Task: Would you return all of this data exactly, leaving nothing out?

(Rows from a dataset)
◇ ◇ ◇

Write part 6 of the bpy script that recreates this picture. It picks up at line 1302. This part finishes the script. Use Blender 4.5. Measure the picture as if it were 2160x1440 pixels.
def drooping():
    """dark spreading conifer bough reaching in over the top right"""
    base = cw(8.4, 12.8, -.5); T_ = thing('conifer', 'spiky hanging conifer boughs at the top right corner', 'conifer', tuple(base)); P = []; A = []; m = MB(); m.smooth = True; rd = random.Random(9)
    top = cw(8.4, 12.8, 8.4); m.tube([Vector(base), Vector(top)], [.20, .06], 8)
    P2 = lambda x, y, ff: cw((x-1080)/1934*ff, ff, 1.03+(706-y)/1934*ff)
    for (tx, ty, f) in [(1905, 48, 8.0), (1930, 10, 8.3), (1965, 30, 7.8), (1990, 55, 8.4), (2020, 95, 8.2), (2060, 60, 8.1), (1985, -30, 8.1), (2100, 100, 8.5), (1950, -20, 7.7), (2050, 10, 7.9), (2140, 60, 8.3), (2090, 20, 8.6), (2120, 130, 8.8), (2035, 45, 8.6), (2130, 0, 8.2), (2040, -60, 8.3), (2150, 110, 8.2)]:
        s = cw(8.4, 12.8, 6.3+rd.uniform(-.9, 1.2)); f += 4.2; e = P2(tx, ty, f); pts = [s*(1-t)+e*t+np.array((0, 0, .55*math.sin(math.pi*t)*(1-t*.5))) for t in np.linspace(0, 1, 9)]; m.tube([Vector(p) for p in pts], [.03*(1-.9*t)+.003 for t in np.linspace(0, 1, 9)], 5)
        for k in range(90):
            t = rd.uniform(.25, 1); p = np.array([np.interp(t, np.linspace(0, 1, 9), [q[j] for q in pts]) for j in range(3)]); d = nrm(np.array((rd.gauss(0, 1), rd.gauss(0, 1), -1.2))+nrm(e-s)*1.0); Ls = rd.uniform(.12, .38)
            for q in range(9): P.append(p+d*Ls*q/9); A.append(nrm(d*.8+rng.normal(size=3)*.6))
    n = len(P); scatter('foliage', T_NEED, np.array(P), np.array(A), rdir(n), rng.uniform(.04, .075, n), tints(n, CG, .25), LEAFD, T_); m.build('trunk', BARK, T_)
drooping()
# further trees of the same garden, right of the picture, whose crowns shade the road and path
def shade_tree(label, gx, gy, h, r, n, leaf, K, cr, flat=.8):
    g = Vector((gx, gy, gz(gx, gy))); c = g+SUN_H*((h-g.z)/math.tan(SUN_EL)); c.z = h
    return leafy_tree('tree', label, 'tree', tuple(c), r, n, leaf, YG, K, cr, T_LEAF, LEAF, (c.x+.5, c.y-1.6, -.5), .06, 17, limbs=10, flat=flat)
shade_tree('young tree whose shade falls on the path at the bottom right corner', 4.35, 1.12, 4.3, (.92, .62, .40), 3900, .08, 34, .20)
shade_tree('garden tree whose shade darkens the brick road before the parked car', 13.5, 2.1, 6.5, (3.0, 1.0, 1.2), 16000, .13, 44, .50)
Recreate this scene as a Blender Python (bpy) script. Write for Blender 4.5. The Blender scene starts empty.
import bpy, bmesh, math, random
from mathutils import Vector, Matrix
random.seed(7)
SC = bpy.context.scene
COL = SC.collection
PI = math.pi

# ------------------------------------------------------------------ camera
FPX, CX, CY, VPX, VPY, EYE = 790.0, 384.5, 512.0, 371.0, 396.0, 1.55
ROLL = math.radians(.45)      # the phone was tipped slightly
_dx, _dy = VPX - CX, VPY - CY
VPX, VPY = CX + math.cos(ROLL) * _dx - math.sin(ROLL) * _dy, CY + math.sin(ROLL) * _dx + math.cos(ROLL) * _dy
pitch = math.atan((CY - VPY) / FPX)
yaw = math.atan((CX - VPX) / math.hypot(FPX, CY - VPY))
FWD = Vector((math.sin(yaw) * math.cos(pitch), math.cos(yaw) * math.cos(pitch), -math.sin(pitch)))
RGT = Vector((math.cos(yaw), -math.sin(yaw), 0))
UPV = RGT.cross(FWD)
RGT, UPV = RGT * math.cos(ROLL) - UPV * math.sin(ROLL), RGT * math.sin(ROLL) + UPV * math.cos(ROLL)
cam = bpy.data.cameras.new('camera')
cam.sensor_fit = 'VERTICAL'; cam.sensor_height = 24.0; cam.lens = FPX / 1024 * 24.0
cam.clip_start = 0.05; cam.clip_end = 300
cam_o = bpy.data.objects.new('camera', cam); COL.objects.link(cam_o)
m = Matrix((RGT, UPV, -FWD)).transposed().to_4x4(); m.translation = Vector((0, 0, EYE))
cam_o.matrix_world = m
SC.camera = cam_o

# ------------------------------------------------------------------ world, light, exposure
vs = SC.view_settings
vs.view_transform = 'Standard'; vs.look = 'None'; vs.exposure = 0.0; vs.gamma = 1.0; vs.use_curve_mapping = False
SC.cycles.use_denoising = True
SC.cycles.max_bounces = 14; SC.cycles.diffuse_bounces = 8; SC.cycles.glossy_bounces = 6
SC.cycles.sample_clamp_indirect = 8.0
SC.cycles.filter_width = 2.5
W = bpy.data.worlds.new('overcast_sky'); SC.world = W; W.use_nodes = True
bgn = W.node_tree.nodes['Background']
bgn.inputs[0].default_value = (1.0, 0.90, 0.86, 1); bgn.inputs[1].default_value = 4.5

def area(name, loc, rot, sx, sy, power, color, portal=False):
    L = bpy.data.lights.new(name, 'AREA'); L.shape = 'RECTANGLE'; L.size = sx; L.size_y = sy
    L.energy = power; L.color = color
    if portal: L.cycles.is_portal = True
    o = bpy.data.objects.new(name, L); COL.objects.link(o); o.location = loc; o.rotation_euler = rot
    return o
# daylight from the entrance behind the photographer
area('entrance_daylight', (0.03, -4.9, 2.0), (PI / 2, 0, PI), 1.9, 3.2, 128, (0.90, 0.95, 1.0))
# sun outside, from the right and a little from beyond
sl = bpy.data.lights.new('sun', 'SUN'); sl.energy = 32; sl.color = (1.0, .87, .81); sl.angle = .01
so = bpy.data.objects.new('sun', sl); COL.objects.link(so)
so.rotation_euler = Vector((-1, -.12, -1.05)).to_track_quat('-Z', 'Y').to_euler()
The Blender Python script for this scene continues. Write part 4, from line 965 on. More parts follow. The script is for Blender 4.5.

◇ ◇ ◇

Solution to this problem:
Write part 6 of the bpy script that recreates this picture. It picks up at line 1302. This part finishes the script. Use Blender 4.5. Measure the picture as if it were 2160x1440 pixels.
def drooping():
    """dark spreading conifer bough reaching in over the top right"""
    base = cw(8.4, 12.8, -.5); T_ = thing('conifer', 'spiky hanging conifer boughs at the top right corner', 'conifer', tuple(base)); P = []; A = []; m = MB(); m.smooth = True; rd = random.Random(9)
    top = cw(8.4, 12.8, 8.4); m.tube([Vector(base), Vector(top)], [.20, .06], 8)
    P2 = lambda x, y, ff: cw((x-1080)/1934*ff, ff, 1.03+(706-y)/1934*ff)
    for (tx, ty, f) in [(1905, 48, 8.0), (1930, 10, 8.3), (1965, 30, 7.8), (1990, 55, 8.4), (2020, 95, 8.2), (2060, 60, 8.1), (1985, -30, 8.1), (2100, 100, 8.5), (1950, -20, 7.7), (2050, 10, 7.9), (2140, 60, 8.3), (2090, 20, 8.6), (2120, 130, 8.8), (2035, 45, 8.6), (2130, 0, 8.2), (2040, -60, 8.3), (2150, 110, 8.2)]:
        s = cw(8.4, 12.8, 6.3+rd.uniform(-.9, 1.2)); f += 4.2; e = P2(tx, ty, f); pts = [s*(1-t)+e*t+np.array((0, 0, .55*math.sin(math.pi*t)*(1-t*.5))) for t in np.linspace(0, 1, 9)]; m.tube([Vector(p) for p in pts], [.03*(1-.9*t)+.003 for t in np.linspace(0, 1, 9)], 5)
        for k in range(90):
            t = rd.uniform(.25, 1); p = np.array([np.interp(t, np.linspace(0, 1, 9), [q[j] for q in pts]) for j in range(3)]); d = nrm(np.array((rd.gauss(0, 1), rd.gauss(0, 1), -1.2))+nrm(e-s)*1.0); Ls = rd.uniform(.12, .38)
            for q in range(9): P.append(p+d*Ls*q/9); A.append(nrm(d*.8+rng.normal(size=3)*.6))
    n = len(P); scatter('foliage', T_NEED, np.array(P), np.array(A), rdir(n), rng.uniform(.04, .075, n), tints(n, CG, .25), LEAFD, T_); m.build('trunk', BARK, T_)
drooping()
# further trees of the same garden, right of the picture, whose crowns shade the road and path
def shade_tree(label, gx, gy, h, r, n, leaf, K, cr, flat=.8):
    g = Vector((gx, gy, gz(gx, gy))); c = g+SUN_H*((h-g.z)/math.tan(SUN_EL)); c.z = h
    return leafy_tree('tree', label, 'tree', tuple(c), r, n, leaf, YG, K, cr, T_LEAF, LEAF, (c.x+.5, c.y-1.6, -.5), .06, 17, limbs=10, flat=flat)
shade_tree('young tree whose shade falls on the path at the bottom right corner', 4.35, 1.12, 4.3, (.92, .62, .40), 3900, .08, 34, .20)
shade_tree('garden tree whose shade darkens the brick road before the parked car', 13.5, 2.1, 6.5, (3.0, 1.0, 1.2), 16000, .13, 44, .50)
Recreate this scene as a Blender Python (bpy) script. Write for Blender 4.5. The Blender scene starts empty.
import bpy, bmesh, math, random
from mathutils import Vector, Matrix
random.seed(7)
SC = bpy.context.scene
COL = SC.collection
PI = math.pi

# ------------------------------------------------------------------ camera
FPX, CX, CY, VPX, VPY, EYE = 790.0, 384.5, 512.0, 371.0, 396.0, 1.55
ROLL = math.radians(.45)      # the phone was tipped slightly
_dx, _dy = VPX - CX, VPY - CY
VPX, VPY = CX + math.cos(ROLL) * _dx - math.sin(ROLL) * _dy, CY + math.sin(ROLL) * _dx + math.cos(ROLL) * _dy
pitch = math.atan((CY - VPY) / FPX)
yaw = math.atan((CX - VPX) / math.hypot(FPX, CY - VPY))
FWD = Vector((math.sin(yaw) * math.cos(pitch), math.cos(yaw) * math.cos(pitch), -math.sin(pitch)))
RGT = Vector((math.cos(yaw), -math.sin(yaw), 0))
UPV = RGT.cross(FWD)
RGT, UPV = RGT * math.cos(ROLL) - UPV * math.sin(ROLL), RGT * math.sin(ROLL) + UPV * math.cos(ROLL)
cam = bpy.data.cameras.new('camera')
cam.sensor_fit = 'VERTICAL'; cam.sensor_height = 24.0; cam.lens = FPX / 1024 * 24.0
cam.clip_start = 0.05; cam.clip_end = 300
cam_o = bpy.data.objects.new('camera', cam); COL.objects.link(cam_o)
m = Matrix((RGT, UPV, -FWD)).transposed().to_4x4(); m.translation = Vector((0, 0, EYE))
cam_o.matrix_world = m
SC.camera = cam_o

# ------------------------------------------------------------------ world, light, exposure
vs = SC.view_settings
vs.view_transform = 'Standard'; vs.look = 'None'; vs.exposure = 0.0; vs.gamma = 1.0; vs.use_curve_mapping = False
SC.cycles.use_denoising = True
SC.cycles.max_bounces = 14; SC.cycles.diffuse_bounces = 8; SC.cycles.glossy_bounces = 6
SC.cycles.sample_clamp_indirect = 8.0
SC.cycles.filter_width = 2.5
W = bpy.data.worlds.new('overcast_sky'); SC.world = W; W.use_nodes = True
bgn = W.node_tree.nodes['Background']
bgn.inputs[0].default_value = (1.0, 0.90, 0.86, 1); bgn.inputs[1].default_value = 4.5

def area(name, loc, rot, sx, sy, power, color, portal=False):
    L = bpy.data.lights.new(name, 'AREA'); L.shape = 'RECTANGLE'; L.size = sx; L.size_y = sy
    L.energy = power; L.color = color
    if portal: L.cycles.is_portal = True
    o = bpy.data.objects.new(name, L); COL.objects.link(o); o.location = loc; o.rotation_euler = rot
    return o
# daylight from the entrance behind the photographer
area('entrance_daylight', (0.03, -4.9, 2.0), (PI / 2, 0, PI), 1.9, 3.2, 128, (0.90, 0.95, 1.0))
# sun outside, from the right and a little from beyond
sl = bpy.data.lights.new('sun', 'SUN'); sl.energy = 32; sl.color = (1.0, .87, .81); sl.angle = .01
so = bpy.data.objects.new('sun', sl); COL.objects.link(so)
so.rotation_euler = Vector((-1, -.12, -1.05)).to_track_quat('-Z', 'Y').to_euler()
The Blender Python script for this scene continues. Write part 4, from line 965 on. More parts follow. The script is for Blender 4.5.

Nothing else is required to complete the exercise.